2 years ago, I was making 12$ an hour, for about 55 hours a week on average of work. That company lost its contract, and I was the last in, first out. Now I'm making 8$ an hour for 16 hours a week in the sort of job our wonderful service economy creates in abundance. I've gone from being a subcontracted merchandiser to a gas station attendant. According to the government's numbers, I'm not unemployed.

Not all jobs are created equal, and anecdotal evidence from the scores of customers I talk to every day suggests that this is a very common problem. People are facing cutbacks in hours, working for lower pay, and are generally underemployed to the point of being unable to sustain themselves, let alone a family.

Our government needs to address the root causes of the economic collapse, that being government intervention in the housing market, creating artificial and unsustainable lending standards.

We must also take a look at the underlying cause of the economic woes of the average American worker. That is, the loss of heavy industry to developing nations. Over the past thirty or forty years, this country has outsourced its best paying unskilled jobs.

This has created a situation where you either have a parent that can send you to college, a parent or friend that can get you into a trade, or work in a low-paying service job. The middle class is evaporating, replaced by an upper class consisting of those with education and contacts, and a lower class made up of everyone else. In short, we are becoming a two-class society, with upward mobility increasingly impossible for the lower class, except for those rare blessed few that can work a 40 hour week while going to college and possibly raising a family at the same time.

To make matters worse, many companies are starting to require college degrees for even the most basic of jobs, effectively reinforcing the emerging two-class structure. All job-search tools are designed by college graduates and configured to help college graduates, not having any methods of filtering out the jobs that require degrees for those of us that don't and won't ever have them. This makes it even harder for those of us who didn't waste 4 years learning to drink beer while standing on our heads to find employment.

We need to focus on creating long-term jobs for the average worker, not just temporary construction contract jobs that expire when their project is completed (as with the so-called stimulus bill).
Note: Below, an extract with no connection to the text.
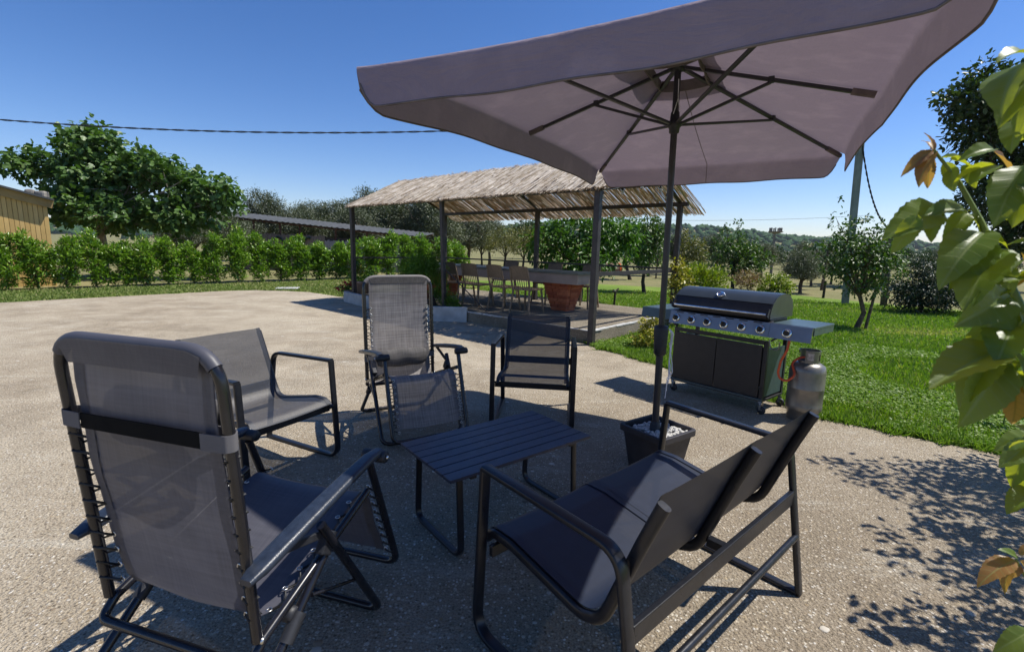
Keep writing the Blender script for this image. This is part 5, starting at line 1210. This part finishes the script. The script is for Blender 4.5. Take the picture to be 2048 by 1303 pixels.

That means creating entry-level jobs that do not require college degrees, so that the larger part of the workforce can get back to work. This may require some specialized apprenticeship and on-the-job training programs, but it's just about the only way we'll ever be able to have our parents' standard of living.

RTJ,

Lakeland, FL

Vital Stats:

27. Single. Underemployed. H.S. Graduate. 1.5 years college (mathematically challenged, can't graduate). Angry Regular American.

RTJ of FL 4:45PM September 07, 2009

that a nation with millions of computers would be starting to focus on the headcounts in INCOME CATEGORIES of jobs, not just the overall number of people in a labor force and the number of those actually working.

Instead of accumulating "unemployment data" from state jobless claims, we ought to be accumulating aggregate income data from IRS form 941 (employer tax withholding) and publishing the results quarterly by earnings category.

How many people made $2,000, $3000, $4000, $5000, $6000, $7000, $8000, $9000, $10,000, $11,000, $12,000, $13,000, $14,000, $15,000, $16,000, $17,000, $18,000, $19,000, $20,000 (etc) at a place of employment last quarter?

The government has collected precisely this data for decades! Why isn't it published comparatively so that Americans can see exactly what is going on in the American economy? Is it just me, or is anyone else tired of the intentional obfuscation of the real facts?